Этому сильно способствует этюдный метод репетирования. Им пользуются уже почти все, «приносы» актеров служат строительным материалом, из которого потом трудно отобрать необходимое, и спектакль не имеет пределов… И вот тут для меня возникает вопрос. Действенный анализ не позволяет «кружиться» до бесконечности, я двигаюсь в спектакле параллельно разбору, развитию (или темы, но развитию этой темы, а нее повторению!). Режиссерам так легче? Не нужны усилия на внятный монтаж аттракционов – монтаж моего восприятия? Спектакль-сон кружит почти всегда кружит на одном месте, принесенные этюды становятся достаточно необязательными, жанровые краски не меняются – и вот тут спектакль действует вправду в механизме сна, который наутро помнишь смутно: общую красоту и две-три вариации на тему…
«Сон в летнюю ночь», дав мне (лично мне, лично…) полтора часа театрального восторга, идет, между тем, часа три, все снижая и снижая эмоциональный градус.
Очевидно, для такой структуры, актеры не могут быть просто исполнителями. А тут, в общем, они исполнители, а не жертвы «стрелы Тезея». Когда А. Новиков (Пирам) много раз произносит короткий монолог о тоске по другим ролям, — я чувствую это ироническое «личное», то, что принято называть «актерским наполнением». В молодых парах (В. Фаворская, С.Никифорова, А. Крымов, Н. Волков) есть послушная умелость, но трагической истовой лирики, которой посвящена «взрослая мысль» спектакля, им неоткуда взять, они еще не заблудились в сумрачном лесу бесконечных и глубоко взаимных любовных убийств. Кажется, что если бы эта личностная наполненность и боль была бы сильнее, то любимый мною С. Волков не так изящно культивировал свою специфическую «свистящую» речь-скороговорку (понять текст нельзя уже совсем), И. Батарев не был бы так фирменно «физкультурен»… Ну, и так далее.

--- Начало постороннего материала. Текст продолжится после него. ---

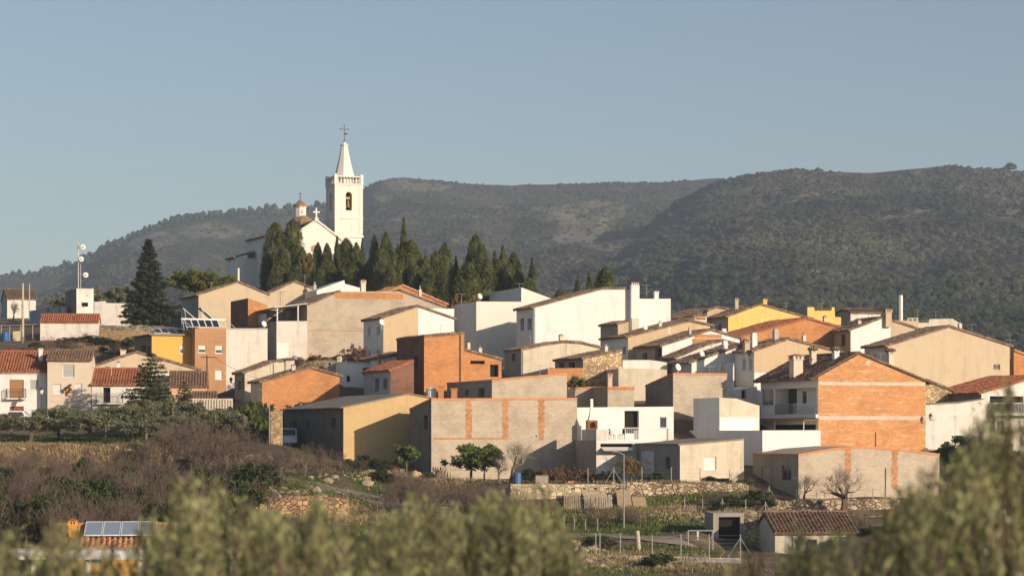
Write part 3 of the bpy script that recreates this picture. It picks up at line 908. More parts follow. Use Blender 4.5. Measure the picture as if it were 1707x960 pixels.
h_d = H('tan_over_white_house', 'large house, tan above and white below, with two windows on its white shaded left side', 'house', 227, 1257,
  [(1257,586),(1315,566),(1432,596)], 680, TAN, th=20, xs=1226, side=W, roof='tile', rmat=T_OLD, ov=0.3,
  bands=[(1257.5,621,1400,680,W,'white_lower_wall')],
  ops=[('s',1237,597,1243.5,617,'bg'),('s',1248,597,1254,617,'bg'),('s',1238,644,1243,664,'bg'),('s',1249,644,1255,664,'bg')],
  chim=[(1244,567,583,9,1.0,'tile',TAN2),(1256.5,555,578,9,2.4,'plain',W),(1293,549,572,8,2.0,'plain',CONC)])
h_d2 = H('shaded_white_wing', 'low shaded white wing with a dark window left of the tan over white house', 'house', 224, 1226,
  [(1200,650),(1232,644)], 690, W, th=20, xs=1211, x1=1262, side=W, roof='none', D=5, ctl=False,
  ops=[('f',1236,650,1244,664,'dark')])
h_y = H('yellow_gable_house', 'peeling yellow gable house with two small tiled chimneys on its ridge', 'house', 278, 1214,
  [(1214,528),(1268,508.5),(1352,532)], 590, YEL, th=20, xs=1182, side=CEM, roof='tile', rmat=T_OLD, ov=0.35,
  ops=[('s',1196,540,1202,552,'dark')], chim=[(1227,497,515,6,3,'tile',TAN2),(1274,498,510,7,0.6,'tile',YEL)])
h_y0 = H('tiled_cream_house', 'cream house under a broad weathered tile roof left of the yellow gable house', 'house', 270, 1158,
  [(1135,531),(1158,528),(1178,527)], 580, CREAM, th=20, xs=1152, D=8, side=CREAM, roof='tile', rmat=T_OLD, ov=0.2, ctl=False,
  bands=[(1159,529,1176,533,T_RED,'tile_course')])
h_y00 = H('old_tiled_house', 'low house with a wide brown tiled roof behind the long tan house', 'house', 284, 1150,
  [(1130,530),(1195,513),(1216,517)], 580, TAN2, th=20, xs=1140, D=9, side=TAN2, roof='tile', rmat=T_OLD, ov=0.3, ctl=False)
h_ob = H('brick_gable_top_house', 'orange brick gable house below the peeling yellow gable house', 'house', 254, 1236,
  [(1236,562),(1345,532),(1410,549)], 622, BRICK_R, th=20, roof='tile', rmat=T_RED, ov=0.2, D=9)
h_yb = H('yellow_flat_house', 'two stepped yellow box shaped house at the skyline right of the peeling yellow gable', 'house', 285, 1346,
  [(1346,512),(1357,512),(1358,518),(1386,518),(1387,512),(1391,512),(1392,528),(1402,529)], 580, YEL, th=20, xs=1340, side=CEM, roof='flat', D=6)
h_wc = H('white_chimney_house', 'house half white and half tan with a tall square chimney between the halves', 'house', 254, 1418,
  [(1418,551),(1472,530.5),(1530,549)], 600, W, th=20, xs=1377, side=TAN2, roof='tile', rmat=T_OLD, ov=0.3,
  bands=[(1485,534,1530,600,TAN2,'tan_part')], ops=[('s',1384,558,1390,577,'winb'),('s',1402,557,1409,576,'winb')],
  chim=[(1479,515,536,11,-0.1,'tile',TAN2)])
h_bt = H('big_beige_house', 'largest beige gable house at the right of the village with one small grey vent window', 'house', 241, 1480,
  [(1478,577),(1583,545.5),(1683,577)], 670, TAN3, th=20, x1=1683, xs=1441, side=W_old, roof='tile', rmat=T_OLD, ov=0.35,
  ops=[('f',1656,607,1667,616,'wing')], chim=[(1484,582,612,10,-0.6,'crown',CREAM)], ant=[(1684,565,590,0.3)])
h_bg1 = H('distant_white_house', 'distant white house with a brown tiled roof left of the tall square chimney', 'house', 296, 1418,
  [(1418,522),(1468,523)], 560, W_old, th=16, xs=1408, side=CEM, roof='tile', rmat=T_BRN, ridge=517, ov=0.2, D=5)
h_bg2 = H('distant_white_flat', 'distant white flat roofed house with a glazed box on top behind the big beige gable', 'house', 292, 1513,
  [(1513,530),(1530,530),(1531,538),(1548,538),(1549,532),(1588,531),(1603,541)], 570, CREAM2, th=16, roof='flat', D=7,
  ops=[('f',1515,531.5,1520,537,'wing'),('f',1522,531.5,1528,537,'wing')])
h_rs = H('stone_gable_house', 'golden rubble stone wall with a falling tiled edge right of the tall orange brick house', 'house', 218, 1543,
  [(1543,634),(1607,660)], 735, STONE, th=20, roof='tile', rmat=T_OLD, ov=0.2, D=8, ctl=False)
h_rw = H('pale_lane_house', 'pale rendered lane house behind the olive leaves, right of the tall orange brick house', 'house', 213, 1541,
  [(1541,674),(1600,671),(1640,665)], 745, W_old, th=10, roof='sheet', rmat=FIBRO, ov=0.1, D=5)
h_rr = H('balcony_house', 'house with a red tiled roof and white balcony rails at the right edge', 'house', 214, 1636,
  [(1636,656),(1720,626)], 765, W_old, th=20, xs=1590, side=CEM, roof='tile', rmat=T_RED, ov=0.3, x1=1740, D=9,
  ops=[('f',1650,660,1706,689,'dark'),('f',1662,702,1674,724,'wing')])
h_ro = H('orange_tiled_house', 'distant orange brick house with tiled roof right of the big beige gable', 'house', 262, 1690,
  [(1690,585),(1740,604)], 650, BRICK_R, th=20, roof='tile', rmat=T_ORG, ov=0.2, D=7)
h_rg = H('white_gable_shed', 'white gabled shed half hidden by dark olive sprays at the lower right', 'shed', 150, 1618,
  [(1618,861),(1690,845)], 935, W, th=20, roof='sheet', rmat=FIBRO, ov=0.1, D=7)
h_small = H('tiled_garden_house', 'small cream garden house with a brown ribbed tile roof at the bottom right', 'house', 161, 1292,
  [(1292,888),(1428,888)], 950, CREAM2, th=6, roof='tile', rmat=T_BRN, ridge=857, ov=0.25, D=6.5,
  ops=[('f',1308,893,1322,925,'doorg'),('f',1345,898,1362,925,'dark'),('f',1390,893,1404,925,'dark')])
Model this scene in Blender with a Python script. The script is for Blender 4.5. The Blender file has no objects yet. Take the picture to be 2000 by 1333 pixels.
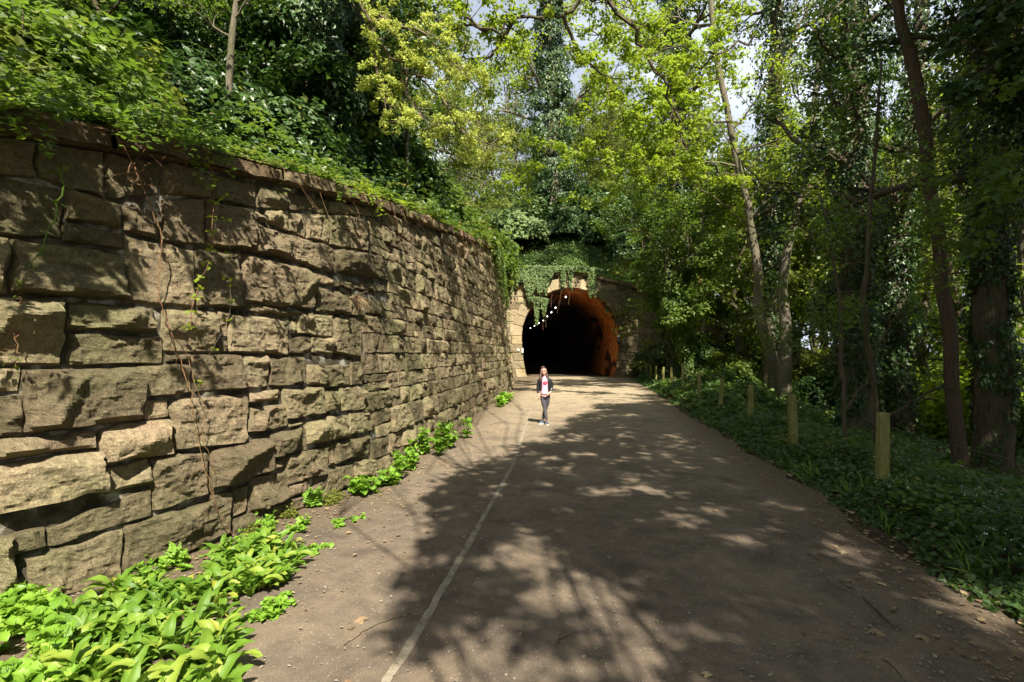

Знаете, после собственного сна: хочется иногда снова заснуть и пересмотреть еще раз, но не велишь себе засыпать, а велишь наоборот проснуться и умыться… Театральный сон тем и хорош (если это сон, а не зафиксированная постановка), что может через время начать сниться залу по-другому. Спектакли Ю. Бутусова имеют такое свойство. Надо будет пересмотреть еще…
прекрасный комментарий- несон к бутусовским спектаклям-экспериментам!